Tally the lines containing the word "picture" and give the total alone.
-- Start of Supplied data --
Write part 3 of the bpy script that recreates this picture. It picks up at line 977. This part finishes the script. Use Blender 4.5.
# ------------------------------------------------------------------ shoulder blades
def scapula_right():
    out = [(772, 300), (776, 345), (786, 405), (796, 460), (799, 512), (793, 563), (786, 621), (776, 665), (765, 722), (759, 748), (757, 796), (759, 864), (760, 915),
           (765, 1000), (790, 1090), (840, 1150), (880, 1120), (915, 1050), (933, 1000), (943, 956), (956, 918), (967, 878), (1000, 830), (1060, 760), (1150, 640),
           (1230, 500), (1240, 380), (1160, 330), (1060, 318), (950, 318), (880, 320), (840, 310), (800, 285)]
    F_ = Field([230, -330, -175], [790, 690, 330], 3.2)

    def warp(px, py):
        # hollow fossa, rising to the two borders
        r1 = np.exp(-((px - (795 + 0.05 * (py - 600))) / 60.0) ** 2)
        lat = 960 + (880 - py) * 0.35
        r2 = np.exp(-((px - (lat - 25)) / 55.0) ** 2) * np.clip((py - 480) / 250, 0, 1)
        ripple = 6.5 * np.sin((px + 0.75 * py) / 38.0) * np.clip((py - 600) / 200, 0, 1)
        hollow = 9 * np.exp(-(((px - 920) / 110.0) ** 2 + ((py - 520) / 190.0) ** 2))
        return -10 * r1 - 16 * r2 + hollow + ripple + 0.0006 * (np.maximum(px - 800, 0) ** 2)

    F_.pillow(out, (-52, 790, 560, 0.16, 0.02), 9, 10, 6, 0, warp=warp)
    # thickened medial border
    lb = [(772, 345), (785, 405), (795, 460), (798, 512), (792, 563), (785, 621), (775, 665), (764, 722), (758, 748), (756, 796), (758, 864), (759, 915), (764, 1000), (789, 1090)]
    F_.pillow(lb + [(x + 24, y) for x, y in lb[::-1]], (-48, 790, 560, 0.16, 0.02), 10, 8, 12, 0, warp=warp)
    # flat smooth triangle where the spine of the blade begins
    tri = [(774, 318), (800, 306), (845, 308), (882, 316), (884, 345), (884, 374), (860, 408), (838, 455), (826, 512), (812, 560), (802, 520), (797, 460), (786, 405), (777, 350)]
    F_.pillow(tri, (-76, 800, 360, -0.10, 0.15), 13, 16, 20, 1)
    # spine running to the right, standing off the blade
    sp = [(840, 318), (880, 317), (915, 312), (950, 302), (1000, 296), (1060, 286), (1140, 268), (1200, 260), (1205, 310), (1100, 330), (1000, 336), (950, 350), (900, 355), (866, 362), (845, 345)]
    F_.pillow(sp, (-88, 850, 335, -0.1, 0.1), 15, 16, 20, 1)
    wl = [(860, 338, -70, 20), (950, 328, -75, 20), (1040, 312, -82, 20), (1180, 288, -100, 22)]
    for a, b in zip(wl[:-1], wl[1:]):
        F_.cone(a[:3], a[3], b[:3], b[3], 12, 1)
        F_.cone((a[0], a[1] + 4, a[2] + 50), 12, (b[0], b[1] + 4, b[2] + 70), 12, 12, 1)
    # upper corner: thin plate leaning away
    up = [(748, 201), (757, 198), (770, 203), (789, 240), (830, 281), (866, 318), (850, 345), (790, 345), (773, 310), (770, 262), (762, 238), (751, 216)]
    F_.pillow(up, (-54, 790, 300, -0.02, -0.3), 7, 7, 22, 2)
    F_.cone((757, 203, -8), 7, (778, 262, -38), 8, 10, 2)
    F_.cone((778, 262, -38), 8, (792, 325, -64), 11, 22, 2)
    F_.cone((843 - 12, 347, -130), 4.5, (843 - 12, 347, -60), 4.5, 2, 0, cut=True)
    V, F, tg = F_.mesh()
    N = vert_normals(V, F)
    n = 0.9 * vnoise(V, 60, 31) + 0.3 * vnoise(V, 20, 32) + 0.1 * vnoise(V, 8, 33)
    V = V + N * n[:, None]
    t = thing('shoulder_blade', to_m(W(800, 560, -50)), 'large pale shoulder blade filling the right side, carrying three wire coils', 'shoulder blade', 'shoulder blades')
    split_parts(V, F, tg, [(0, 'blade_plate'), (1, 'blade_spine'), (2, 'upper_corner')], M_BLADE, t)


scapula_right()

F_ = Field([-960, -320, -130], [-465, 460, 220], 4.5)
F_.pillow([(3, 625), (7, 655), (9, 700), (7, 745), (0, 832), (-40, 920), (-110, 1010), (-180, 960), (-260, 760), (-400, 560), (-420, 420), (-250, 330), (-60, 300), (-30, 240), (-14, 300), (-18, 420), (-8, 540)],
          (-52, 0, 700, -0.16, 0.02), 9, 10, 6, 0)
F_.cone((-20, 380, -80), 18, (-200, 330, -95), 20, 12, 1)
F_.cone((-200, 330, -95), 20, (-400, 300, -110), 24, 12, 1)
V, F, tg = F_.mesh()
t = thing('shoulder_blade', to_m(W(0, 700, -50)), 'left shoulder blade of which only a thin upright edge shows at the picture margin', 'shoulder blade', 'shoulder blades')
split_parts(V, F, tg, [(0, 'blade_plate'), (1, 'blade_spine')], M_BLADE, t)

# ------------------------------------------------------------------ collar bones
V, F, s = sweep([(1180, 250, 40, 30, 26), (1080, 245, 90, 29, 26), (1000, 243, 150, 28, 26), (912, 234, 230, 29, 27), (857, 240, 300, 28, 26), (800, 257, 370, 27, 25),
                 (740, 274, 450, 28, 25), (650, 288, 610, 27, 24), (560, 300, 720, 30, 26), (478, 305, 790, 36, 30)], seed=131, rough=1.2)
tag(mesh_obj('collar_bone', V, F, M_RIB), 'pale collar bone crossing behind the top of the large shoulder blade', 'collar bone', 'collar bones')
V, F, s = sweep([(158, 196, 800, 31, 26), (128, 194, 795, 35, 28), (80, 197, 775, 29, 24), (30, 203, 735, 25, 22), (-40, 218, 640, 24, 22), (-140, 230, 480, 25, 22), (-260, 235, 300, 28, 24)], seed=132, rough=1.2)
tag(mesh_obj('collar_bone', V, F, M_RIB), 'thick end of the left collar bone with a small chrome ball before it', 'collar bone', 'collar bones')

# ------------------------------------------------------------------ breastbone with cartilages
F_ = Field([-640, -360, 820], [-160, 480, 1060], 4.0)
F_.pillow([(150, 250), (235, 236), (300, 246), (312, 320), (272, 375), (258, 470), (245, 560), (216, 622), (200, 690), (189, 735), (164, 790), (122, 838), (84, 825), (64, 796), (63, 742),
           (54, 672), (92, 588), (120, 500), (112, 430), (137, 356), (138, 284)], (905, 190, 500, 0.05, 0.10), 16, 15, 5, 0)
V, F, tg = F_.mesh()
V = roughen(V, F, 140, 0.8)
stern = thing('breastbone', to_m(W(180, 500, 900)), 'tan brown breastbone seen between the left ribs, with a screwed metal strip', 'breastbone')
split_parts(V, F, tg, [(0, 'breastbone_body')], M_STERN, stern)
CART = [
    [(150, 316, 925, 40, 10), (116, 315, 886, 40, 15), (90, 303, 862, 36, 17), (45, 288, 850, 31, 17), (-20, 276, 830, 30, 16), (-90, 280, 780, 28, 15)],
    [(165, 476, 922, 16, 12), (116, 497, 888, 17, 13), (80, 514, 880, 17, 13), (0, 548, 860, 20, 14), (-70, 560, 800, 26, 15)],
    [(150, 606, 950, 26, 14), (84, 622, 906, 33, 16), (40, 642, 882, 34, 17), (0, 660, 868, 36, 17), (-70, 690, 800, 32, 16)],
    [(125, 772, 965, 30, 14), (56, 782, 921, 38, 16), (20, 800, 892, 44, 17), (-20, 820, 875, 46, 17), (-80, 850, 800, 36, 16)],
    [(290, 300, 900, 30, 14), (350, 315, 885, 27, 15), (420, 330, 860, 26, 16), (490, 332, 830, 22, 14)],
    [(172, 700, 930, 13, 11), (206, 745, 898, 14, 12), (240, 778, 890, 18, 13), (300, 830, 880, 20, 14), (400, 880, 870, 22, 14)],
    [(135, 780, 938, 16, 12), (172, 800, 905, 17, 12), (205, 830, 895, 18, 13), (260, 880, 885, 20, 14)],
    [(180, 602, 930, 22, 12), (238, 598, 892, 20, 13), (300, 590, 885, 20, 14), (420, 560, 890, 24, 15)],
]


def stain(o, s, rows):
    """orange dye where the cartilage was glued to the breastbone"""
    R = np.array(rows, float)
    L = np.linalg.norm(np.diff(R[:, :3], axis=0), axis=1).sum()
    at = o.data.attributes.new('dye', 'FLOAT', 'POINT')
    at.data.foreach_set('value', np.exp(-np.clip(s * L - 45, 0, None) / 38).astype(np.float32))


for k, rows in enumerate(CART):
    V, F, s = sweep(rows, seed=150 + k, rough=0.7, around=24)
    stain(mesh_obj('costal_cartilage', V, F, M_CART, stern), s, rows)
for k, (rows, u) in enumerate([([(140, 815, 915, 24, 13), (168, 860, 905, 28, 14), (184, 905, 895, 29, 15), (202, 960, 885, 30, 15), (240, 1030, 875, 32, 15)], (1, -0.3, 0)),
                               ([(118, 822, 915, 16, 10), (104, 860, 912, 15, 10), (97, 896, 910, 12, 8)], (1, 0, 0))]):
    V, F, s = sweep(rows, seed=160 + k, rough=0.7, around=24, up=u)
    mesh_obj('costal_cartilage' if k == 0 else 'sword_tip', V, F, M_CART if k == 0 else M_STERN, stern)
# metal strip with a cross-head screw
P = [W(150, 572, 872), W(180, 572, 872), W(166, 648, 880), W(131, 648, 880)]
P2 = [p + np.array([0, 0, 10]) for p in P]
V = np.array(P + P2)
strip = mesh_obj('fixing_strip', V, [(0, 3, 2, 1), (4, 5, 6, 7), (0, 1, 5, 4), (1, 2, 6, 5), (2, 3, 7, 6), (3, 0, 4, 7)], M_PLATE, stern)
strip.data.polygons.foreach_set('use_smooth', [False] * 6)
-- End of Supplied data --
— Exercise result —
2